Психи… Мне кажется, что необыкновенные вещи, происходящие с ними, лучше всего приоткрывают завесу тьмы над будущим. Только они позволяют хоть краешком глаза заглянуть в него и расшифровать его знаки. Отвернуться от них означает навсегда лишить себя возможности описать грядущие дни.
– Какая жалость, – говорили вы, – что N. ничего не создал.
– Это не важно. Главное, что он существует. Если бы он пек книги одну за другой и имел несчастье «самореализоваться», мы не смогли бы в течение целого часа говорить о нем. Быть кем-то – преимущество более редкое, чем создавать что-либо. Делать легко. Гораздо труднее пренебрегать своими талантами и отказываться от их использования.
На улице идут съемки фильма. Одну и ту же сцену повторяют бессчетное число раз. Один из зрителей-прохожих, судя по всему провинциал, никак не может прийти в себя: «Чтобы после этого я когда-нибудь пошел в кино?»
Точно такую же реакцию способно вызвать что угодно, стоит случайно заглянуть за подкладку внешней видимости и подсмотреть его тайные пружины. И тем не менее в каком-то почти чудесном помрачении ума гинекологи влюбляются в своих клиенток, могильщики заводят детей, неизлечимые больные строят грандиозные планы, а скептики сочиняют книги…

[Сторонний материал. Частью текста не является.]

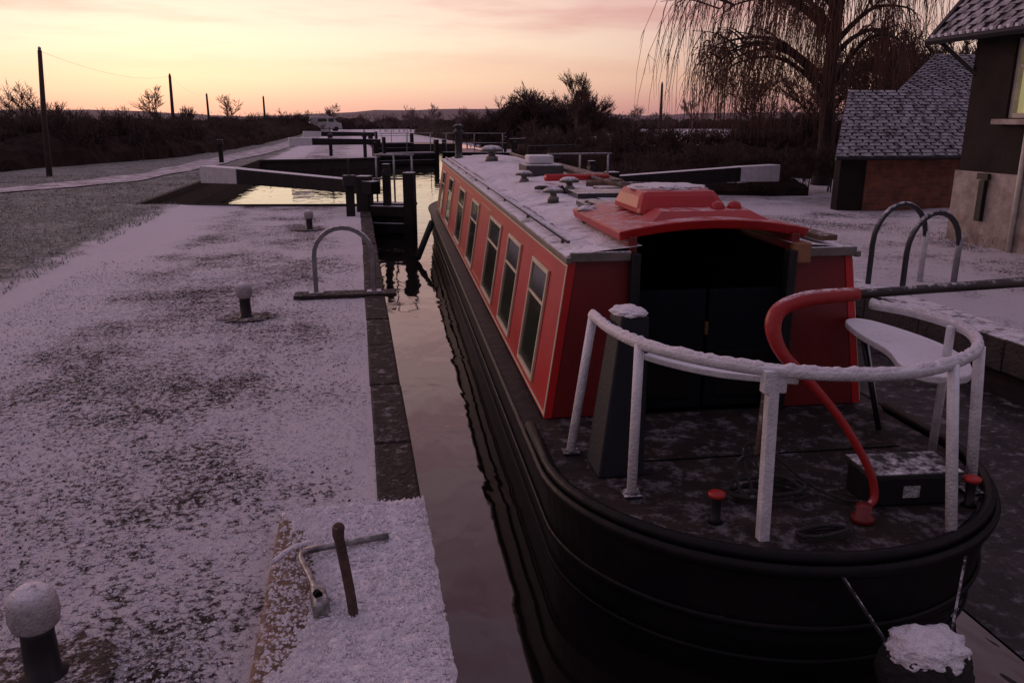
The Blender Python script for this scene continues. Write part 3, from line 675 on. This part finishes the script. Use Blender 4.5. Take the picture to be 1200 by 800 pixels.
p=L(2.20,2.80,0)
MB().box((p.x,p.y,.225),(.38,.20,.13),-.05).obj('black_box',m_black,boat,bevel=.01)
MB().box((p.x,p.y+.0,.30),(.40,.22,.018),-.05).obj('box_lid',M('lid',(.03,.03,.033),rough=.5,frost=.45,fscale=8),boat,bevel=.005)
MB().box((p.x-.02,p.y-.103,.225),(.07,.006,.05),-.05).obj('box_label',M('label',(.5,.5,.5),(.08,.08,.1),scale=60,rough=.6,bump=0),boat)
m_cap=M('dolly_cap_red',(.45,.02,.015),rough=.4,bump=.05)
for (x,y) in ((1.33,2.72),(2.42,2.66)):
    p=L(x,y,.16); MB().lathe([(.032,0),(.019,.015),(.019,.10),(.021,.11)],(p.x,p.y,.16)).obj('mooring_dolly_stem',m_black,boat,smooth=True)
    MB().lathe([(.021,.108),(.034,.112),(.034,.126),(.02,.131)],(p.x,p.y,.16)).obj('mooring_dolly_cap',m_cap,boat,smooth=True)
P=[]
for i in range(50):
    a=i*.45; P.append(L(1.64+.15*math.cos(a)*(1+.2*math.sin(i*.7)),2.88+.09*math.sin(a)*(1+.25*math.cos(i*.9)),.172+.0009*i+.01*math.sin(i*.31)))
MB().tube(P,.008,6).obj('deck_rope',m_rope,boat,smooth=True)
for k in range(3):
    P=catmull([L(1.50+.06*k,2.85,.18),L(1.56+.05*k,3.02+.05*k,.27+.03*k),L(1.70,3.0+.05*k,.30+.02*k),L(1.83,2.93,.2),L(1.92,2.78,.175),L(2.02,2.74,.175)],8)
    MB().tube(P,.007,6).obj('cable',m_rope,boat,smooth=True)
P=[]
for i in range(45):
    a=i*.42; P.append(L(1.66+.11*math.cos(a)*(1+.12*math.sin(i*.5)),2.50+.04*math.sin(a)*(1+.2*math.cos(i*.8)),.176+.0008*i))
MB().tube(P,.007,6).obj('rope_loop',m_rope,boat,smooth=True)
f=L(1.87,2.13,-.16)
lump(f,.16,.14,.14,'stern_fender',M('rope_fender',(.02,.018,.018),rough=.95,bump=1,bscale=60),boat,1,.08,5)
lump((f.x,f.y,-.075),.135,.115,.07,'fender_snow',m_snow,boat,5,.2,2.5)
for dx in (-.16,.16):
    MB().tube([(f.x+dx*.6,f.y+.02,-.12),(f.x+dx*1.6,f.y+.2,.15)],.007,5).obj('fender_chain',m_blackf,boat)
MB().tube([(-1.06,9.2,.1),(-1.32,8.7,-.4)],.05,8).obj('hanging_fender',m_rope,boat,smooth=True)

# ------------------------------------------------------------ buildings
def tiled_slope(a,b_,c,d_,mat,name,parent,course=.16,th=.02):
    a,b_,c,d_=map(Vector,(a,b_,c,d_)); n=max(2,int((d_-a).length/course)); nr=(b_-a).cross(d_-a).normalized()
    if nr.z<0: nr=-nr
    mb=MB()
    for i in range(n):
        t0,t1=i/n,(i+1)/n
        p0,p1=a.lerp(d_,t0),b_.lerp(c,t0); q0,q1=a.lerp(d_,min(1,t1+.012)),b_.lerp(c,min(1,t1+.012))
        cols=max(1,int((p1-p0).length/.26)); off=(i%2)*.5
        for k in range(-1,cols+1):
            s0=max(0,(k+off)/cols); s1=min(1,(k+1+off)/cols-.012)
            if s1<=s0: continue
            l=R.uniform(-.006,.006)
            A=p0.lerp(p1,s0)+nr*(th+l); B=p0.lerp(p1,s1)+nr*(th+R.uniform(-.004,.006)); C=q0.lerp(q1,s1)+nr*.003; D=q0.lerp(q1,s0)+nr*.003
            mb.add([A,B,C,D,A-nr*(th+.01),B-nr*(th+.01)],[(0,1,2,3),(4,5,1,0)])
    mb.add([a-nr*.02,b_-nr*.02,c-nr*.02,d_-nr*.02],[(0,1,2,3)])
    return mb.obj(name,mat,parent)
ct=empty('lock_cottage')
X0,Y1=8.5,10.5; Y0=3.0; X1=13.5; EZ=2.95
wy0,wy1,wz0,wz1=8.75,9.78,1.72,2.72
def wp(y0,y1,z0,z1,mat,nm,x0=X0): MB().box((x0+.15,(y0+y1)/2,(z0+z1)/2),(.3,y1-y0,z1-z0)).obj(nm,mat,ct)
wp(Y0,Y1,1.0,wz0,m_render,'wall_lower'); wp(Y0,wy0,wz0,wz1,m_render,'wall_pier'); wp(wy1,Y1,wz0,wz1,m_render,'wall_corner'); wp(Y0,Y1,wz1,EZ,m_render,'wall_head')
wp(Y0,Y1+.03,-.3,1.0,m_wash,'whitewashed_plinth',X0-.04)
MB().box(((X0+X1)/2+.15,Y1-.14,1.3),(X1-X0-.32,.28,3.3)).obj('gable_wall',m_render,ct)
MB().hexa([(X0,Y1-.28,EZ),(X1,Y1-.28,EZ),((X0+X1)/2,Y1-.28,EZ+3.1)],[(X0,Y1-.01,EZ),(X1,Y1-.01,EZ),((X0+X1)/2,Y1-.01,EZ+3.1)]).obj('gable',m_render,ct)
MB().box((X1,(Y0+Y1)/2,1.3),(.28,Y1-Y0-.6,3.3)).obj('back_wall',m_render,ct)
m_wf=M('window_frame_white',(.55,.52,.46),rough=.6,bump=0)
mb=MB(); 
for (y0,y1,z0,z1) in [(wy0,wy1,wz0,wz0+.06),(wy0,wy1,wz1-.06,wz1),(wy0,wy0+.06,wz0+.06,wz1-.06),(wy1-.06,wy1,wz0+.06,wz1-.06),((wy0+wy1)/2-.03,(wy0+wy1)/2+.03,wz0+.06,wz1-.06)]:
    mb.box((X0+.08,(y0+y1)/2,(z0+z1)/2),(.07,y1-y0,z1-z0))
mb.box((X0+.08,(wy0+wy1)/2,2.37),(.06,wy1-wy0-.14,.04))
mb.obj('window_frame',m_wf,ct)
MB().box((X0+.13,(wy0+wy1)/2,(wz0+wz1)/2),(.02,wy1-wy0-.02,wz1-wz0-.02)).obj('lit_window_pane',M('lit_pane',(.3,.28,.15),(.1,.1,.06),scale=3,rough=.3,bump=0,emit=((.62,.52,.24),.42)),ct)
MB().box((X0-.05,(wy0+wy1)/2,wz0-.05),(.16,wy1-wy0+.2,.07)).obj('window_sill',m_wash,ct,bevel=.01)
ex,ez=X0-.40,EZ-.14; rx,rz=(X0+X1)/2,EZ+3.3; yv=Y1+.45
tiled_slope((ex,yv,ez),(ex,Y0-.3,ez),(rx,Y0-.3,rz),(rx,yv,rz),m_tile,'roof_canal_side',ct,.13)
tiled_slope((X1+.4,Y0-.3,ez),(X1+.4,yv,ez),(rx,yv,rz),(rx,Y0-.3,rz),m_tile,'roof_back',ct)
MB().tube([(ex-.03,Y0-.3,ez-.05),(ex-.03,yv,ez-.05)],.05,6).obj('gutter',m_black,ct)
mb=MB(); y=Y0
while y<yv: mb.box((ex-.035,y,ez+.015),(.05,.05,.04)); y+=.14
mb.obj('frosted_tile_ends',m_snow,ct)
MB().tube([(ex,yv-.02,ez-.02),(rx,yv-.02,rz-.02)],.06,4).obj('bargeboard',m_black,ct)
MB().tube([(ex+.1,yv-.06,ez-.03),(X0+.02,Y1-.05,EZ-.65)],.04,4).obj('eaves_bracket',m_black,ct)
MB().tube([(X0-.08,9.28,-.1),(X0-.08,9.28,1.65)],.035,8).obj('downpipe',m_wf,ct,smooth=True)
mb=MB(); mb.box((X0-.08,9.9,.62),(.06,.10,.55)); mb.box((X0-.09,9.9,.95),(.05,.2,.08)); mb.obj('wall_bracket',m_black,ct)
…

Сын раввина Т. сетовал, что, несмотря на период страшных репрессий, не появилось ни одной оригинальной молитвы, которую могло бы принять все сообщество и которую можно было бы читать в синагогах. Я уверил его, что он напрасно удручается и переживает, – великие бедствия никогда ничего не приносят литературе или религии. Плодотворны только половинчатые несчастья, поскольку они обладают способностью быть и служить отправным пунктом. Слишком совершенный ад почти так же бесплоден, как рай.